A modo loro, mi hanno protetto.
Avrei sempre voluto un fratello maggiore, uno che mi proteggesse dagli attacchi della vita, avrei voluto una mamma affettuosa e una famiglia che mi ritenesse speciale, ma non è successo e io mi sono ingegnata a trovarla fuori.
“Siamo fortunati” dice l’oculista, partecipando al mio destino di orba “vede questi due punti centrali? Sono quelli che ancora le permettono di vedere e non li abbiamo persi”
E’ felice, il mio dottore, e questo mi fa sentire come se fossimo amici.

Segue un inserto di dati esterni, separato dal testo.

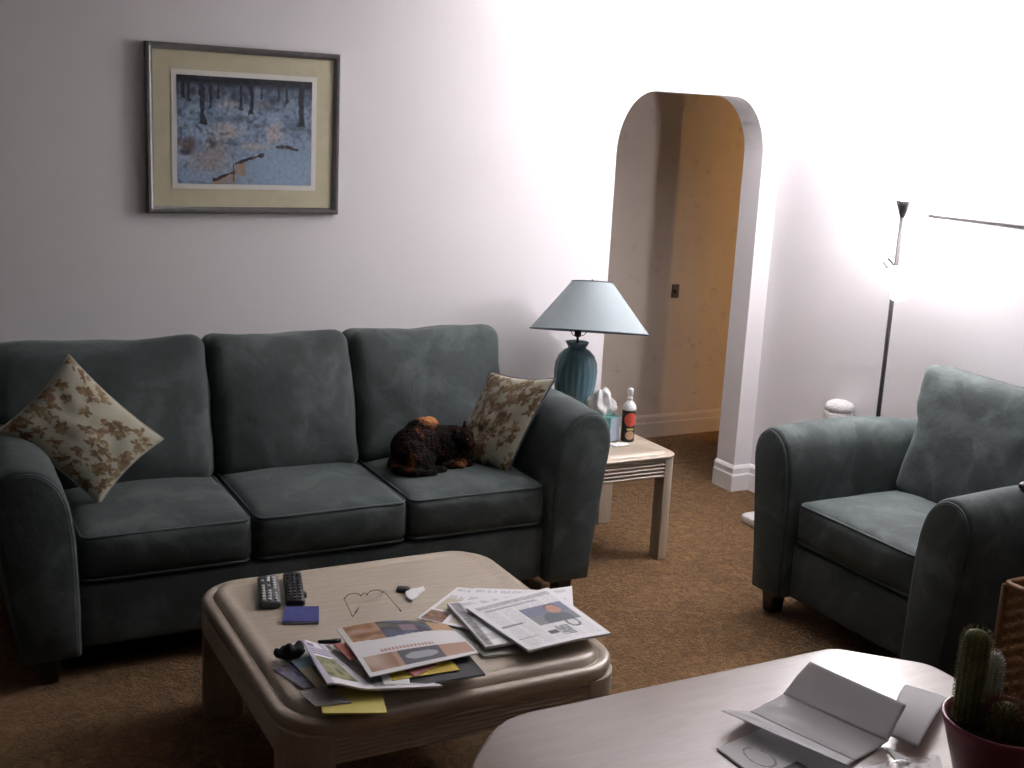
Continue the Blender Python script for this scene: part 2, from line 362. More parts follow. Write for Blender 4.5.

Un amico è contento quando sei contento tu; un amico si preoccupa per te e, se capita, si diverte con te.
Ma io non percepisco le distanze: come tutti i veri viaggiatori, che non sono turisti, ma abitanti del mondo, sono abituata a trovare e perdere tante persone, quindi tendo a condensare tutto in pochi mesi.
Ma come per l’egoismo e gli antipsicotici, è solo un modo di vedere, un’abitudine diventata inutile.
In Turchia, dove mi trovavo sul set di un film ospite di un amico, una sera, mentre tutti si rilassavano e mangiavano, io ero uscita sul terrazzo: guardavo il tramonto sul Bosforo e mi chiedevo come sarebbe stato vederlo bene; aveva ragione il mio oculista, avrei dovuto andare da lui prima.
La star esce e si avvicina a me.
“Pensieri?”
Mi giro e lui nota che sto piangendo.
“Che succede?”
“Penso a un uomo che mi piace, ma lui non ricambia.
Sai, a me sembra negata metà di tutto: amicizia, amore, questo tramonto.
Se chiudo l’occhio sinistro, non cambia niente, vedo la stessa cosa di quando ho gli occhi aperti, sembra tutto uguale, ma c’è come un velo, come un invisibile negazione della felicità intera. Se amo qualcuno, sembra tutto a posto, ma lui non ricambia, sono simpatica, non c’è niente, solo una invisibile negazione”
La star mi abbraccia.
“E’ come se” continuo “un velo che non se ne va, nemmeno se sfrego gli occhi, si mettesse sempre tra me e quello che vorrei.”
“Sei speciale, sei gentile con tutti e non intendo con gli attori, ma con i cameraman, con i ragazzi del catering, con tutti; sembri tu la star, tratti tutti con rispetto e tutti chiedono dove sei, se ti fermi. Io non mi divertivo così da mesi. Mi hai fatto tornare il buonumore e non lo dimenticherò mai.
A volte l’amicizia arriva quando meno te lo aspetti e non è velata, è solo così. Devi solo imparare a capire che quello che dai tu è un’esigenza tua e non significa che gli altri ti amano meno, se non hanno così bisogno di vederti.
Credo che non ci rivedremo più, quando saremo tutti a casa, ma ci porteremo nel cuore”
Restiamo così, abbracciati, finchè io smetto di singhiozzare, poi lui mi dice
“Se lui non ricambia, non è un amore a metà, ma un amore intero un po’ più doloroso.
Qui tutti ti hanno voluto bene, non li rivedrai più, ma è un’amicizia vera, perché tutti vogliono sapere la tua storia.
E questo tramonto, che ormai è notte, non l’hai perso, ma l’hai vissuto con quello che hai.
Vivi la vita così”
“Anche la pressione è a posto” mi dice l’oculista contento
Aveva ragione la star: lui e l’oculista mi hanno dato di più della mia famiglia tutta insieme, si sono occupati di me e mi hanno curato.
L’amicizia, come le lucine del campo visivo, appare dove non te lo aspetti, devi solo guardare bene e premere il pulsante al momento giusto.